Le magazine Lyon Capitale rappelle que ce sont les intérêts économiques qui priment avant toute considération de culture, de communauté, d'identité. Combien de temps le peuple Tibétain pourra-t-il encore résister lorsque l'on sait que le Prix Nobel de la Paix est présenté au peuple chinois comme un dangereux terroriste responsable des soulèvements et du désordre? L'histoire a parfois démontré que certaines causes, aussi justes et nobles soient-elles, ont fini noyées dans un bain de sang.
Espérons encore que ce ne sera pas le cas au Tibet.
Pourquoi la Chine tient-elle tant à maintenir le Tibet sous sa coupe ? (06/03/2009 )
Extraits:
Le Tibet offre des ressources que la troisième puissance mondiale convoite, aujourd'hui plus que jamais.
De l'or, du lithium, du zinc, du cuivre, le sous-sol du plateau tibétain en regorge.

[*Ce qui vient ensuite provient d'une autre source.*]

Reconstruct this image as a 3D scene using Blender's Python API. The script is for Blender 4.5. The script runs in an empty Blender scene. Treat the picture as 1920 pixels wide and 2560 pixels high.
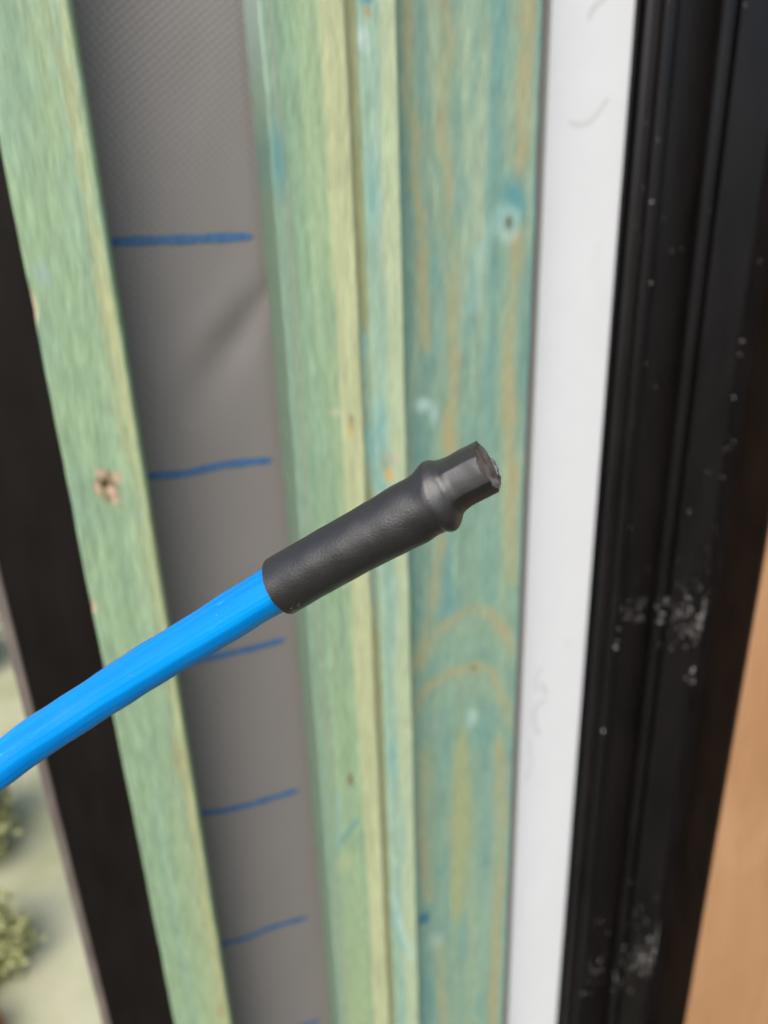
import bpy, math, random
import numpy as np
from mathutils import Vector, Matrix
sc = bpy.context.scene
C = sc.collection
rng = random.Random(7)
MM = 0.001
GZ = 1.25            # the camera stands 1.25 m above the ground

# ------------------------------------------------------------------ camera
cam_d = bpy.data.cameras.new('camera'); cam = bpy.data.objects.new('camera', cam_d); C.objects.link(cam)
cam.matrix_world = Matrix(((0.95282487, 0.13944022, -0.26959451, 0.0),
                           (-0.30181929, 0.34136887, -0.89015303, -0.40),
                           (-0.03209196, 0.92952876, 0.3673505, GZ),
                           (0, 0, 0, 1)))
cam_d.sensor_fit = 'VERTICAL'; cam_d.sensor_height = 36.0; cam_d.lens = 26.27
cam_d.clip_start = 0.01; cam_d.clip_end = 200
cam_d.dof.use_dof = True; cam_d.dof.focus_distance = 0.160; cam_d.dof.aperture_fstop = 10.8
sc.camera = cam

# ------------------------------------------------------------------ light
SUN = Vector((-0.50, -0.80, 1.0)).normalized()
elev = math.asin(SUN.z); azim = math.atan2(SUN.x, SUN.y)
w = bpy.data.worlds.new('World'); sc.world = w; w.use_nodes = True
nt = w.node_tree
sky = nt.nodes.new('ShaderNodeTexSky'); sky.sky_type = 'NISHITA'; sky.sun_disc = False
sky.sun_elevation = elev; sky.sun_rotation = azim; sky.air_density = 1.0; sky.dust_density = 2.5; sky.ozone_density = 1.0
bg = nt.nodes['Background']; bg.inputs[1].default_value = 0.065
nt.links.new(sky.outputs[0], bg.inputs[0])
sd = bpy.data.lights.new('sun', 'SUN'); so = bpy.data.objects.new('sun', sd); C.objects.link(so)
sd.energy = 1.5; sd.angle = math.radians(60); sd.color = (1.0, 0.962, 0.92)
so.rotation_euler = SUN.to_track_quat('Z', 'Y').to_euler(); so.location = (0, 0, 5)
sc.view_settings.view_transform = 'Standard'; sc.view_settings.look = 'None'
sc.view_settings.gamma = 1; sc.view_settings.use_curve_mapping = False
sc.view_settings.exposure = 1.04
sc.cycles.max_bounces = 8

# ------------------------------------------------------------------ helpers
def W(x, h, z):
    """millimetres on the wall: x along it, h proud of the membrane, z up from the camera's height"""
    return Vector((x*MM, -h*MM, z*MM + GZ))

def link(name, me, mat=None, parent=None, smooth=False):
    o = bpy.data.objects.new(name, me); C.objects.link(o)
    if mat: me.materials.append(mat)
    if parent: o.parent = parent
    if smooth:
        me.polygons.foreach_set('use_smooth', [True]*len(me.polygons))
    return o

def mesh(name, verts, faces, mat=None, parent=None, smooth=False):
    me = bpy.data.meshes.new(name); me.from_pydata([tuple(v) for v in verts], [], faces); me.update()
    return link(name, me, mat, parent, smooth)

def tag(o, label, cat, group=None):
    o['label'] = label; o['category'] = cat
    if group: o['group'] = group
    return o

def empty(name, loc):
    o = bpy.data.objects.new(name, None); C.objects.link(o); o.location = loc; o.empty_display_size = .02
    return o

def part(o, root):
    o.parent = root; o.matrix_parent_inverse = Matrix.Translation(root.location).inverted()
    return o

def vn(x, z, sx, sz, seed):
    """smooth value noise 0..1 with cell sizes sx, sz"""
    u = np.asarray(x, float)/sx + seed*17.3; v = np.asarray(z, float)/sz + seed*9.1
    i = np.floor(u); j = np.floor(v); a = u-i; b = v-j
    a = a*a*(3-2*a); b = b*b*(3-2*b)
    def hsh(p, q):
        t = np.sin(p*127.1 + q*311.7 + seed*74.7)*43758.5453
        return t-np.floor(t)
    return (hsh(i, j)*(1-a)+hsh(i+1, j)*a)*(1-b) + (hsh(i, j+1)*(1-a)+hsh(i+1, j+1)*a)*b

def fbm(x, z, sx, sz, seed, n=4):
    s = 0; t = 0
    for k in range(n):
        s = s + vn(x, z, sx/2**k, sz/2**k, seed+k*3)*.6**k; t += .6**k
    return s/t

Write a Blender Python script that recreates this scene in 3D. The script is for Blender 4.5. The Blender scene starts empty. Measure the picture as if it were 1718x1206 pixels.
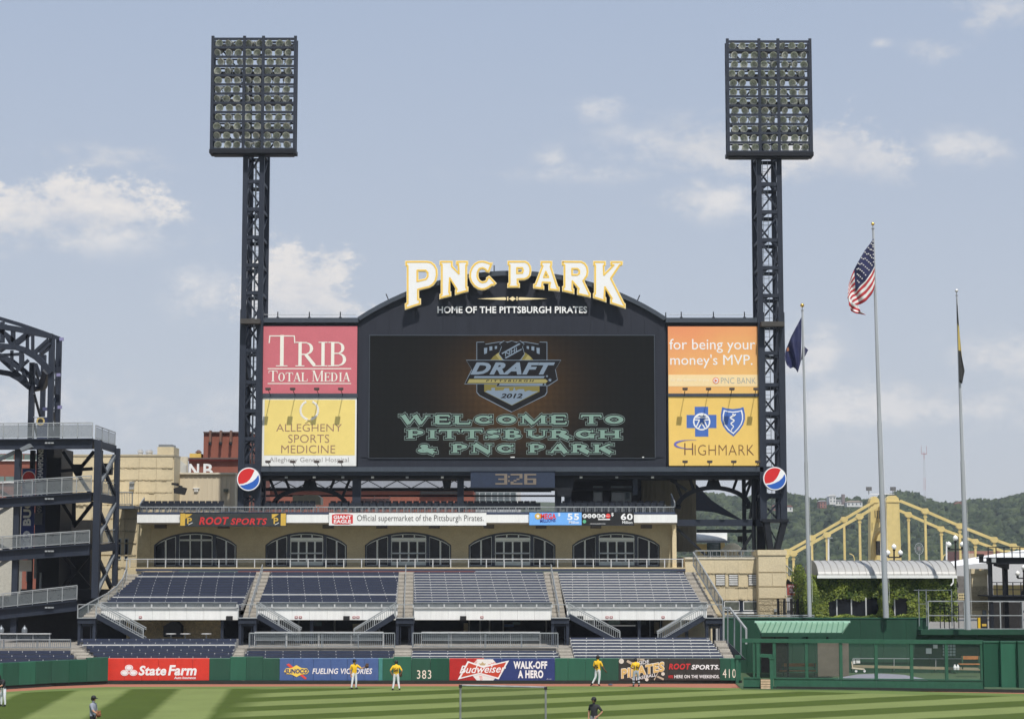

Profitant de cette aubaine, la Chine a lancé, en 2008, de vastes recherches à travers tout le Tibet historique pour y trouver ces minerais stratégiques, et notamment le lithium, un composant phare de l'acier inoxydable et des batteries de téléphones portables. Un marché indispensable à l'économie de la Chine. Le sous-sol tibétain recèlerait également des gisements massifs en gaz, potassium, et pétrole (plus de 20% des réserves mondiales) : des richesses hydrocarbures essentielles pour le programme du « développement de l'Ouest » entrepris en 2001 par Pékin en vue de la création d'un « Ouest chinois ».
Les besoins en eaux se font péniblement sentir de l'autre côté de la muraille. La Chine, affaiblie par ses réserves en eaux polluées, puise dans celles du Tibet, qui voit passer sur son territoire six fleuves majeurs de l'Asie. Mathieu Verneray, rédacteur en chef de la revue Alternative Tibétaine, raconte « les projets hydrauliques de la Chine sont nombreux, un ponctionnement du Tibet se fait régulièrement, et la Chine n'hésite pas à dériver les eaux, notamment le Yang Tsé au Tibet vers le Huang Hé au Nord de la Chine ».
Les chinois sont fatigués. Admirative des paysages idylliques et intacts d'un Tibet trop bosselé pour être aménagé par Pékin, la Chine élit résidence secondaire sur le plateau tibétain, histoire de joindre l'utile à l'agréable. Bus de tour-opérateurs, paysages « carte postale », tourisme spirituel, initiation aux prières et achats de Lung-Ta, les chinois raffolent de la culture tibétaine. Selon Caroline Benollet : « A part Lhassa, le territoire tibétain est trop accidenté pour être urbanisé, alors les Chinois en profitent autrement : ils s'y reposent ».
Du haut des montagnes tibétaines, « la Chine domine toute l'Asie », constate Anne-Marie Blondeau, chercheur au Centre de documentation sur l'aire tibétaine de Paris. Un sentiment d'orgueil que la Chine n'est pas prête d'abandonner. Selon Mathieu Verneray, il ne faut pas céder au fatalisme car l'hégémonie chinoise n'est pas absolue : « le Tibet n'est pas l'El Dorado pour la Chine ». Le journaliste ajoute : « les infrastructures,les projets hydrauliques, les gisements, les primes pour les colons chinois envoyés au Tibet ainsi que les problèmes environnementaux, toute cette puissance coloniale représente un coût important pour Pékin ». « Si les retombées ne sont pas suffisantes, la Chine pourrait peu à peu lâcher prise » espère t-il.